We were greeted by a view from the suite’s dark mahogany deck of a dry river bed leading to the Zambezi, with buffalo, hippos and impala casually basking in the afternoon sun. The deck doubles as an airy bathroom so that you can enjoy the spectacle from the roll-top bath or the outdoor shower. (Luckily the loo benefits from a strategically placed partition.) Despite its wild setting, our suite wasn’t short on luxury, with acres of bed shrouded in mosquito nets, and a soft white couch to collapse on after a day out searching for game. The 1920s fans and bedside lamps even have back-up battery power in case the mains fail.

‘Echo, Charlie, Alfa, Foxtrot – Zulu Chief to base, over.’ Yes, the child managed to get his dirty mitts on the radio. Our guide promptly arrived to escort us to dinner and no more was said on the less-than-adult use of the radio. I could see he found it funny though by that smirk on his face – or was it the ‘safari look’ I had tried to achieve on the clothing front? Cocktails were served at 7pm and dinner was a communal matter, which, despite our initial misgivings (us being Londoners of the traditional ilk who don’t even dare look at others), was a riot of conversation and much mirth.

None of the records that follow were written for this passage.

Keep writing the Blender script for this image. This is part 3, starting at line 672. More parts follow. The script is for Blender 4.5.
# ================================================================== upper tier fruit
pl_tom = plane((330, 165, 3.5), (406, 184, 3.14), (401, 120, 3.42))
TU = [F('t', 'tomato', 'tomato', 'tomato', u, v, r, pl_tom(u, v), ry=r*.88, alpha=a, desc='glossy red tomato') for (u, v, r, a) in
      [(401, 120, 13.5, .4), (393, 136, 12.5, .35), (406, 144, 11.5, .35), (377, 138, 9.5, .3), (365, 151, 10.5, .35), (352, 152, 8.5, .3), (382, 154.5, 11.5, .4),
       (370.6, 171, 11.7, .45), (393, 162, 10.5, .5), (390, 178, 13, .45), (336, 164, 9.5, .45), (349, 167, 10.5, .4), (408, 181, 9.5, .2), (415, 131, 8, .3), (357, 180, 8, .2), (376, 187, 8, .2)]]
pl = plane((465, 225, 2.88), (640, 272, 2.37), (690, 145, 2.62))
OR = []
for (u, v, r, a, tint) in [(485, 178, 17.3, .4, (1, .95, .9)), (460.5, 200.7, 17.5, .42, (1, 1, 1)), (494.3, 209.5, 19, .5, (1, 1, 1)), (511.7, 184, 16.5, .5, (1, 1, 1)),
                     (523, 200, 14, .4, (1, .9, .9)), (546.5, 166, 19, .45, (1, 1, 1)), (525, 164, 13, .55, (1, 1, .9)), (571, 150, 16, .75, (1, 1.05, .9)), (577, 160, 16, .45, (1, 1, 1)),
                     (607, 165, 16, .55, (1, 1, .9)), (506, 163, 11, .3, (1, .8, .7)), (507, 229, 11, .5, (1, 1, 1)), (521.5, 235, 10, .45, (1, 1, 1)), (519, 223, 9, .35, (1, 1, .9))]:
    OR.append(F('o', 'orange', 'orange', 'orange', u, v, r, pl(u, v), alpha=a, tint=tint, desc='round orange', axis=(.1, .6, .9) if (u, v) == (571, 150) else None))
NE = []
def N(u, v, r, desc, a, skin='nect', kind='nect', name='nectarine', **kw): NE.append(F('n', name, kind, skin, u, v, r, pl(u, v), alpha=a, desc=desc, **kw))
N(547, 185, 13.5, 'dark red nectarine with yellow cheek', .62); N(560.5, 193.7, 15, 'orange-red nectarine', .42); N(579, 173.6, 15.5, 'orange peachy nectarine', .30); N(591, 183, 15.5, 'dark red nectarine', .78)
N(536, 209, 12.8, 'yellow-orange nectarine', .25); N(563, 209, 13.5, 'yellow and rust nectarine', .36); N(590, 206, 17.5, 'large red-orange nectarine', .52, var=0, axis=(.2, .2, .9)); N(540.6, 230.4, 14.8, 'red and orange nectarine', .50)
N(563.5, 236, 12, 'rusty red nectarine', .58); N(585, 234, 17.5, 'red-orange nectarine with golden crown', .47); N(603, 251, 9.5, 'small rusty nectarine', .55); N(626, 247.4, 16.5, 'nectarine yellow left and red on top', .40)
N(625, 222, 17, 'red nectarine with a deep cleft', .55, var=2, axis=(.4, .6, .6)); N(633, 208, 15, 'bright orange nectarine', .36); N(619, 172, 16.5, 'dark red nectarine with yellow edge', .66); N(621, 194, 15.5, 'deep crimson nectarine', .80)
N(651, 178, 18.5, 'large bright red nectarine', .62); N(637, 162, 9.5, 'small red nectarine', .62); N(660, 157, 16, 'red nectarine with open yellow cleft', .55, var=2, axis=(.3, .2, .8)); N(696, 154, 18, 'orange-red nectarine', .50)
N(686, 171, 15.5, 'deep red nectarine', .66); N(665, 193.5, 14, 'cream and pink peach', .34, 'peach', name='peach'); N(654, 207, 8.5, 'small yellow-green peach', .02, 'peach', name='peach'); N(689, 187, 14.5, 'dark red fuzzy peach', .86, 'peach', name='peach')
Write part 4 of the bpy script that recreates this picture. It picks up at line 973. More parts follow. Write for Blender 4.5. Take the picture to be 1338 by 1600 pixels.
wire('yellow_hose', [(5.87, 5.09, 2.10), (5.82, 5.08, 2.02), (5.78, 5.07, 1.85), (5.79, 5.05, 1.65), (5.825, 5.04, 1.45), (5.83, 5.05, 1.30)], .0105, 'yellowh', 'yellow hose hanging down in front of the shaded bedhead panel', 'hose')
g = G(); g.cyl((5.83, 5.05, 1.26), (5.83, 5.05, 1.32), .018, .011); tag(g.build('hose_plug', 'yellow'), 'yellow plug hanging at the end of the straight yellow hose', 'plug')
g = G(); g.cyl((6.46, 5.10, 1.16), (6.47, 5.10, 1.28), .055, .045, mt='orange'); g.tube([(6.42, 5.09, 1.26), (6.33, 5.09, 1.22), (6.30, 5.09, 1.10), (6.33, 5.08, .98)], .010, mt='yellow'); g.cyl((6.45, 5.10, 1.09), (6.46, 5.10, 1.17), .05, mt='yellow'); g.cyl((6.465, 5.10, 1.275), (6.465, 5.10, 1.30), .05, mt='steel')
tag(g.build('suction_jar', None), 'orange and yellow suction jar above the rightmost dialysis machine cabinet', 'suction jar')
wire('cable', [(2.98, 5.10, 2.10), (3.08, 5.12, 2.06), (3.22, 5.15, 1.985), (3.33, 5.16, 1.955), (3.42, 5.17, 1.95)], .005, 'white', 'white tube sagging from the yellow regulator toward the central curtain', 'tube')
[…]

This is the heart of the camp where Grant and Lindsey, our hosts, spin yarns of life in the bush to us city-dwellers well into the wee hours (trust me, 11 o’clock in the bush is late). As we sipped Amarulas on ice, the air was filled with the ‘ooohs’ and ‘aaahs’ of a very jealous audience.

The next day, we headed out early on a game drive. Don’t even get me started on the pride of enormous lions with piercing yellow eyes that just stare maliciously straight through you, or the profusion of thousand-year-old baobab trees staffed by fish eagles, crying like Frodo’s Ring Wraith nemeses. This fantastic experience was followed by an invitation from a wonderful Swiss couple (travelling with their own private pilot, no less) to lunch out on the Zambezi – service immaculate, setting flawless, food just right and drink free-flowing.

Over lunch, your evening preferences are taken: ‘What would you like for dinner, sir? Game drive or canoe down the river?’ Except this evening was no ordinary one. I had a few plans up my sleeve and co-conspirators in the two-staff-to-one-guest camp were not hard to come by. Mrs Smith had hit a milestone – her fourth decade beckoned – and where better to celebrate it than in such a place?

We spent a magical evening watching the sun set while elephants swam across the fiery red river. As darkness fell, the Land Cruiser collected us downstream for a night drive and a mission to fulfill my entirely unreasonable demand to see a leopard. Within an hour there he was, a magnificent sight in the headlights of the jeep, chasing his own tail. This was very shortly exactly what we appeared to be doing.

Joe, our previously infallible guide, seemed to be completely lost. We stopped to get our bearings. ‘What’s that?’ shouted Mrs Smith. ‘Ssshhh, looks like poachers,’ whispers Joe. ‘Sorry guys, we need to check this one out.’ Hearts beating wildly, we round the corner and bang – before us is one of the most beautiful settings for dinner I have ever seen. Everyone is there and smiling at our surprise. Encircled by lanterns, we sit down at a table laden with delicious food as the smoke from the braai rises into the night sky and an African choir bursts into song.